PROBLEM STATEMENT: Pictures aside, quote the whole listing exactly.

RECORD LIST:

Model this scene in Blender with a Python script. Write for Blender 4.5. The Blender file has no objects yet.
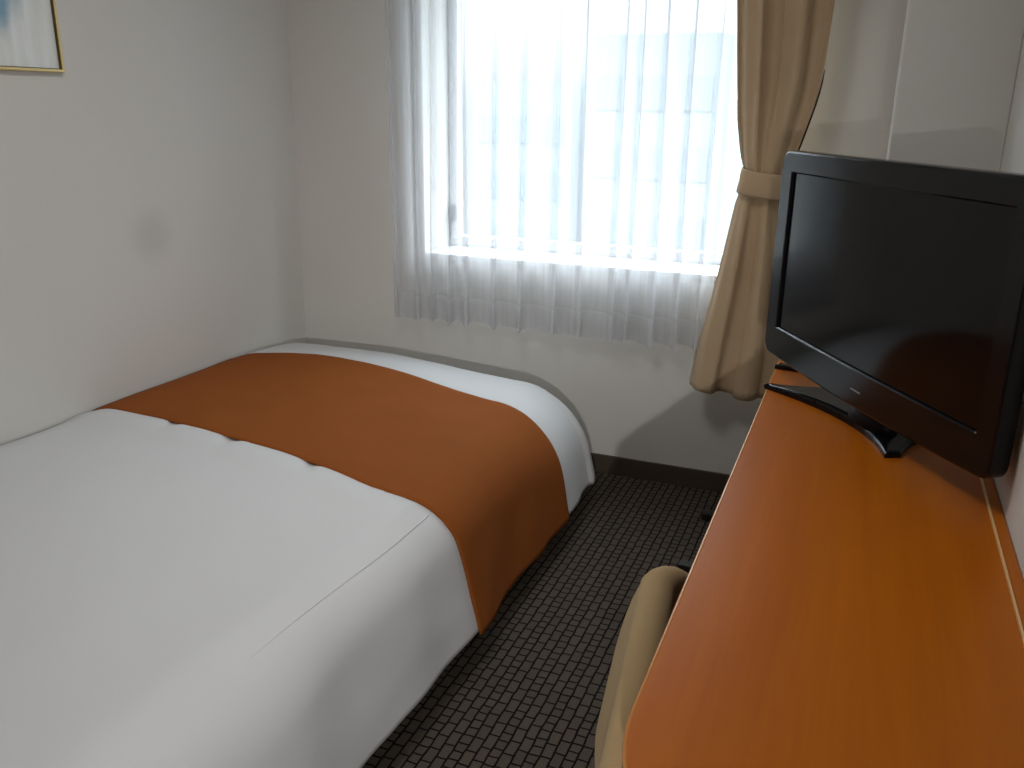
import bpy, bmesh, math, random
from mathutils import Vector, Matrix
from mathutils import noise as mnoise
random.seed(4)
sc = bpy.context.scene
COL = sc.collection
PI = math.pi

# ------------------------------------------------------------------ helpers
def srgb(r, g, b):
    def f(c):
        c /= 255.0
        return c / 12.92 if c <= 0.04045 else ((c + 0.055) / 1.055) ** 2.4
    return (f(r), f(g), f(b), 1.0)

def new_mat(name):
    m = bpy.data.materials.new(name)
    m.use_nodes = True
    nt = m.node_tree
    for n in list(nt.nodes):
        nt.nodes.remove(n)
    out = nt.nodes.new('ShaderNodeOutputMaterial')
    return m, nt, out

def N(nt, t, **kw):
    n = nt.nodes.new(t)
    for k, v in kw.items():
        if k in n.inputs:
            n.inputs[k].default_value = v
        else:
            setattr(n, k, v)
    return n

def principled(name, color, rough=0.6, spec=0.5, metallic=0.0, bump=None, vary=None, coat=0.0, coord='Object'):
    """bump = (scale, strength, distance); vary = (scale, amount)"""
    m, nt, out = new_mat(name)
    p = N(nt, 'ShaderNodeBsdfPrincipled')
    p.inputs['Base Color'].default_value = color
    p.inputs['Roughness'].default_value = rough
    p.inputs['Metallic'].default_value = metallic
    p.inputs['Specular IOR Level'].default_value = spec
    p.inputs['Coat Weight'].default_value = coat
    nt.links.new(p.outputs[0], out.inputs[0])
    tc = N(nt, 'ShaderNodeTexCoord')
    if vary:
        nz = N(nt, 'ShaderNodeTexNoise')
        nz.inputs['Scale'].default_value = vary[0]
        nz.inputs['Detail'].default_value = 4
        nt.links.new(tc.outputs[coord], nz.inputs['Vector'])
        mr = N(nt, 'ShaderNodeMapRange')
        mr.inputs['From Min'].default_value = 0.3
        mr.inputs['From Max'].default_value = 0.7
        mr.inputs['To Min'].default_value = 1 - vary[1]
        mr.inputs['To Max'].default_value = 1 + vary[1]
        nt.links.new(nz.outputs['Fac'], mr.inputs['Value'])
        vm = N(nt, 'ShaderNodeVectorMath', operation='SCALE')
        vm.inputs[0].default_value = color[:3]
        nt.links.new(mr.outputs[0], vm.inputs['Scale'])
        nt.links.new(vm.outputs[0], p.inputs['Base Color'])
    if bump:
        nz = N(nt, 'ShaderNodeTexNoise')
        nz.inputs['Scale'].default_value = bump[0]
        nz.inputs['Detail'].default_value = 3
        nt.links.new(tc.outputs[coord], nz.inputs['Vector'])
        b = N(nt, 'ShaderNodeBump')
        b.inputs['Strength'].default_value = bump[1]
        b.inputs['Distance'].default_value = bump[2]
        nt.links.new(nz.outputs['Fac'], b.inputs['Height'])
        nt.links.new(b.outputs[0], p.inputs['Normal'])
    return m

def obj(name, bm, mat, parent=None, smooth=False, recalc=True):
    """bm is in world coordinates; it is moved into the parent's space."""
    if recalc:
        bmesh.ops.recalc_face_normals(bm, faces=bm.faces)
    me = bpy.data.meshes.new(name)
    if parent is not None:
        loc = Vector(parent.get('_w', (0, 0, 0)))
        bmesh.ops.translate(bm, verts=bm.verts, vec=-loc)
    if smooth:
        for f in bm.faces:
            f.smooth = True
    bm.to_mesh(me)
    bm.free()
    if mat:
        me.materials.append(mat)
    o = bpy.data.objects.new(name, me)
    COL.objects.link(o)
    if parent is not None:
        o.parent = parent
    return o

def thing(name, label, cat, loc):
    o = bpy.data.objects.new(name, None)
    COL.objects.link(o)
    o.location = loc
    o.empty_display_size = 0.1
    o['label'] = label
    o['category'] = cat
    o['_w'] = tuple(loc)
    return o

def tag(o, label, cat):
    o['label'] = label
    o['category'] = cat
    return o

def sub(name, bm, mat, part, root, smooth=False):
    """sub-part: child of a part (parts sit at the root's origin)."""
    part['_w'] = tuple(root['_w'])
    return obj(name, bm, mat, part, smooth)

def add_box(bm, x0, x1, y0, y1, z0, z1, bev=0.0, seg=2):
    t = bmesh.new()
    bmesh.ops.create_cube(t, size=1.0)
    for v in t.verts:
        v.co = Vector((x0 + (v.co.x + .5) * (x1 - x0), y0 + (v.co.y + .5) * (y1 - y0), z0 + (v.co.z + .5) * (z1 - z0)))
    if bev > 0:
        bmesh.ops.bevel(t, geom=t.edges[:], offset=bev, segments=seg, affect='EDGES', profile=0.5)
    merge(bm, t)

def merge(bm, t):
    mp = {}
    for v in t.verts:
        mp[v] = bm.verts.new(v.co)
    for f in t.faces:
        nf = bm.faces.new([mp[v] for v in f.verts])
        nf.smooth = f.smooth
    t.free()

def box(x0, x1, y0, y1, z0, z1, bev=0.0, seg=2):
    bm = bmesh.new()
    add_box(bm, x0, x1, y0, y1, z0, z1, bev, seg)
    return bm

def loft(loops, cap0=True, cap1=True, bm=None):
    bm = bm or bmesh.new()
    rows = [[bm.verts.new(p) for p in lp] for lp in loops]
    n = len(rows[0])
    for a, b in zip(rows, rows[1:]):
        for i in range(n):
            j = (i + 1) % n
            bm.faces.new((a[i], a[j], b[j], b[i]))
    if cap0:
        bm.faces.new(rows[0][::-1])
    if cap1:
        bm.faces.new(rows[-1])
    return bm

def grid(pts, bm=None):
    """pts[i][j] -> open surface"""
    bm = bm or bmesh.new()
    rows = [[bm.verts.new(p) for p in r] for r in pts]
    for a, b in zip(rows, rows[1:]):
        for i in range(len(a) - 1):
            bm.faces.new((a[i], a[i + 1], b[i + 1], b[i]))
    return bm

def tube(path, rad, seg=10, cap=True, bm=None):
    path = [Vector(p) for p in path]
    loops = []
    up = Vector((0.13, 0.21, 0.97)).normalized()
    for i, p in enumerate(path):
        d = (path[min(i + 1, len(path) - 1)] - path[max(i - 1, 0)]).normalized()
        a = d.cross(up)
        if a.length < 0.1:
            a = d.cross(Vector((1, 0, 0)))
        a.normalize()
        b = d.cross(a).normalized()
        r = rad[i] if isinstance(rad, (list, tuple)) else rad
        loops.append([p + (a * math.cos(t) + b * math.sin(t)) * r for t in [2 * PI * k / seg for k in range(seg)]])
    return loft(loops, cap, cap, bm)

def interp(tab, z):
    """piecewise smooth table [(z, v)] sorted by z"""
    if z <= tab[0][0]:
        return tab[0][1]
    for (a, va), (b, vb) in zip(tab, tab[1:]):
        if z <= b:
            t = (z - a) / (b - a)
            return va + (vb - va) * t
    return tab[-1][1]

def rrect(u0, u1, v0, v1, r, n=6):
    """rounded rectangle, counter-clockwise list of (u, v)"""
    out = []
    for cx, cy, a0 in ((u1 - r, v0 + r, -PI / 2), (u1 - r, v1 - r, 0), (u0 + r, v1 - r, PI / 2), (u0 + r, v0 + r, PI)):
        for k in range(n + 1):
            a = a0 + PI / 2 * k / n
            out.append((cx + r * math.cos(a), cy + r * math.sin(a)))
    return out

# ------------------------------------------------------------------ room dimensions
XL, XR = -2.257, 0.295
YB, YN = 3.157, -1.35
ZC = 2.42
WX0, WX1, WZ0, WZ1 = -1.655, -0.29, 0.825, 2.10     # window opening
YF = 3.385                                            # window frame plane
DZ = 0.70                                             # desk top height

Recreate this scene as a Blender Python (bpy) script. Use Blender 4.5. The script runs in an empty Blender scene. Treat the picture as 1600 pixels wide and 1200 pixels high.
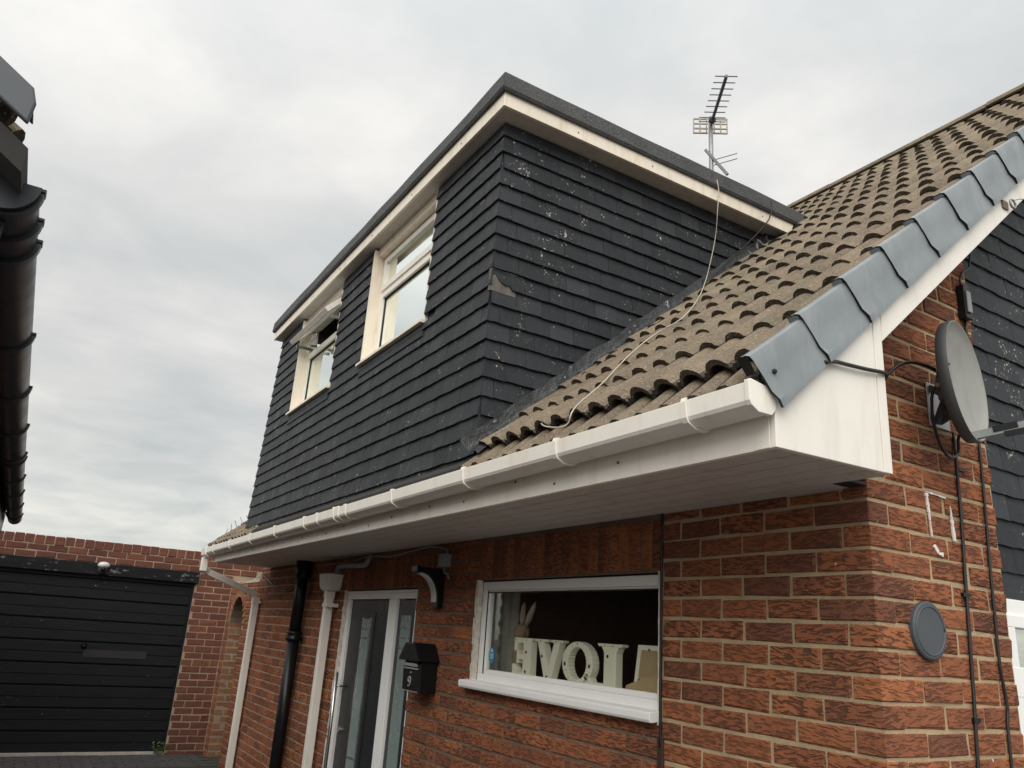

EXERCISE RESPONSE:
Model this scene in Blender with a Python script. Write for Blender 4.5. The Blender file has no objects yet.
import bpy, bmesh, math, random
from mathutils import Vector, Matrix
from mathutils import noise as mnoise
random.seed(4)
sc = bpy.context.scene
COL = sc.collection
PI = math.pi

# ------------------------------------------------------------------ helpers
def srgb(r, g, b):
    def f(c):
        c /= 255.0
        return c / 12.92 if c <= 0.04045 else ((c + 0.055) / 1.055) ** 2.4
    return (f(r), f(g), f(b), 1.0)

def new_mat(name):
    m = bpy.data.materials.new(name)
    m.use_nodes = True
    nt = m.node_tree
    for n in list(nt.nodes):
        nt.nodes.remove(n)
    out = nt.nodes.new('ShaderNodeOutputMaterial')
    return m, nt, out

def N(nt, t, **kw):
    n = nt.nodes.new(t)
    for k, v in kw.items():
        if k in n.inputs:
            n.inputs[k].default_value = v
        else:
            setattr(n, k, v)
    return n

def principled(name, color, rough=0.6, spec=0.5, metallic=0.0, bump=None, vary=None, coat=0.0, coord='Object'):
    """bump = (scale, strength, distance); vary = (scale, amount)"""
    m, nt, out = new_mat(name)
    p = N(nt, 'ShaderNodeBsdfPrincipled')
    p.inputs['Base Color'].default_value = color
    p.inputs['Roughness'].default_value = rough
    p.inputs['Metallic'].default_value = metallic
    p.inputs['Specular IOR Level'].default_value = spec
    p.inputs['Coat Weight'].default_value = coat
    nt.links.new(p.outputs[0], out.inputs[0])
    tc = N(nt, 'ShaderNodeTexCoord')
    if vary:
        nz = N(nt, 'ShaderNodeTexNoise')
        nz.inputs['Scale'].default_value = vary[0]
        nz.inputs['Detail'].default_value = 4
        nt.links.new(tc.outputs[coord], nz.inputs['Vector'])
        mr = N(nt, 'ShaderNodeMapRange')
        mr.inputs['From Min'].default_value = 0.3
        mr.inputs['From Max'].default_value = 0.7
        mr.inputs['To Min'].default_value = 1 - vary[1]
        mr.inputs['To Max'].default_value = 1 + vary[1]
        nt.links.new(nz.outputs['Fac'], mr.inputs['Value'])
        vm = N(nt, 'ShaderNodeVectorMath', operation='SCALE')
        vm.inputs[0].default_value = color[:3]
        nt.links.new(mr.outputs[0], vm.inputs['Scale'])
        nt.links.new(vm.outputs[0], p.inputs['Base Color'])
    if bump:
        nz = N(nt, 'ShaderNodeTexNoise')
        nz.inputs['Scale'].default_value = bump[0]
        nz.inputs['Detail'].default_value = 3
        nt.links.new(tc.outputs[coord], nz.inputs['Vector'])
        b = N(nt, 'ShaderNodeBump')
        b.inputs['Strength'].default_value = bump[1]
        b.inputs['Distance'].default_value = bump[2]
        nt.links.new(nz.outputs['Fac'], b.inputs['Height'])
        nt.links.new(b.outputs[0], p.inputs['Normal'])
    return m

def obj(name, bm, mat, parent=None, smooth=False, recalc=True):
    """bm is in world coordinates; it is moved into the parent's space."""
    if recalc:
        bmesh.ops.recalc_face_normals(bm, faces=bm.faces)
    me = bpy.data.meshes.new(name)
    if parent is not None:
        loc = Vector(parent.get('_w', (0, 0, 0)))
        bmesh.ops.translate(bm, verts=bm.verts, vec=-loc)
    if smooth:
        for f in bm.faces:
            f.smooth = True
    bm.to_mesh(me)
    bm.free()
    if mat:
        me.materials.append(mat)
    o = bpy.data.objects.new(name, me)
    COL.objects.link(o)
    if parent is not None:
        o.parent = parent
    return o

def thing(name, label, cat, loc):
    o = bpy.data.objects.new(name, None)
    COL.objects.link(o)
    o.location = loc
    o.empty_display_size = 0.1
    o['label'] = label
    o['category'] = cat
    o['_w'] = tuple(loc)
    return o

def tag(o, label, cat):
    o['label'] = label
    o['category'] = cat
    return o

def sub(name, bm, mat, part, root, smooth=False):
    """sub-part: child of a part (parts sit at the root's origin)."""
    part['_w'] = tuple(root['_w'])
    return obj(name, bm, mat, part, smooth)

def add_box(bm, x0, x1, y0, y1, z0, z1, bev=0.0, seg=2):
    t = bmesh.new()
    bmesh.ops.create_cube(t, size=1.0)
    for v in t.verts:
        v.co = Vector((x0 + (v.co.x + .5) * (x1 - x0), y0 + (v.co.y + .5) * (y1 - y0), z0 + (v.co.z + .5) * (z1 - z0)))
    if bev > 0:
        bmesh.ops.bevel(t, geom=t.edges[:], offset=bev, segments=seg, affect='EDGES', profile=0.5)
    merge(bm, t)

def merge(bm, t):
    mp = {}
    for v in t.verts:
        mp[v] = bm.verts.new(v.co)
    for f in t.faces:
        nf = bm.faces.new([mp[v] for v in f.verts])
        nf.smooth = f.smooth
    t.free()

def box(x0, x1, y0, y1, z0, z1, bev=0.0, seg=2):
    bm = bmesh.new()
    add_box(bm, x0, x1, y0, y1, z0, z1, bev, seg)
    return bm

def loft(loops, cap0=True, cap1=True, bm=None):
    bm = bm or bmesh.new()
    rows = [[bm.verts.new(p) for p in lp] for lp in loops]
    n = len(rows[0])
    for a, b in zip(rows, rows[1:]):
        for i in range(n):
            j = (i + 1) % n
            bm.faces.new((a[i], a[j], b[j], b[i]))
    if cap0:
        bm.faces.new(rows[0][::-1])
    if cap1:
        bm.faces.new(rows[-1])
    return bm

def grid(pts, bm=None):
    """pts[i][j] -> open surface"""
    bm = bm or bmesh.new()
    rows = [[bm.verts.new(p) for p in r] for r in pts]
    for a, b in zip(rows, rows[1:]):
        for i in range(len(a) - 1):
            bm.faces.new((a[i], a[i + 1], b[i + 1], b[i]))
    return bm

def tube(path, rad, seg=10, cap=True, bm=None):
    path = [Vector(p) for p in path]
    loops = []
    up = Vector((0.13, 0.21, 0.97)).normalized()
    for i, p in enumerate(path):
        d = (path[min(i + 1, len(path) - 1)] - path[max(i - 1, 0)]).normalized()
        a = d.cross(up)
        if a.length < 0.1:
            a = d.cross(Vector((1, 0, 0)))
        a.normalize()
        b = d.cross(a).normalized()
        r = rad[i] if isinstance(rad, (list, tuple)) else rad
        loops.append([p + (a * math.cos(t) + b * math.sin(t)) * r for t in [2 * PI * k / seg for k in range(seg)]])
    return loft(loops, cap, cap, bm)

def interp(tab, z):
    """piecewise smooth table [(z, v)] sorted by z"""
    if z <= tab[0][0]:
        return tab[0][1]
    for (a, va), (b, vb) in zip(tab, tab[1:]):
        if z <= b:
            t = (z - a) / (b - a)
            return va + (vb - va) * t
    return tab[-1][1]

def rrect(u0, u1, v0, v1, r, n=6):
    """rounded rectangle, counter-clockwise list of (u, v)"""
    out = []
    for cx, cy, a0 in ((u1 - r, v0 + r, -PI / 2), (u1 - r, v1 - r, 0), (u0 + r, v1 - r, PI / 2), (u0 + r, v0 + r, PI)):
        for k in range(n + 1):
            a = a0 + PI / 2 * k / n
            out.append((cx + r * math.cos(a), cy + r * math.sin(a)))
    return out

# ------------------------------------------------------------------ room dimensions
XL, XR = -2.257, 0.295
YB, YN = 3.157, -1.35
ZC = 2.42
WX0, WX1, WZ0, WZ1 = -1.655, -0.29, 0.825, 2.10     # window opening
YF = 3.385                                            # window frame plane
DZ = 0.70                                             # desk top height

Recreate this scene as a Blender Python (bpy) script. Use Blender 4.5. The script runs in an empty Blender scene. Treat the picture as 1600 pixels wide and 1200 pixels high.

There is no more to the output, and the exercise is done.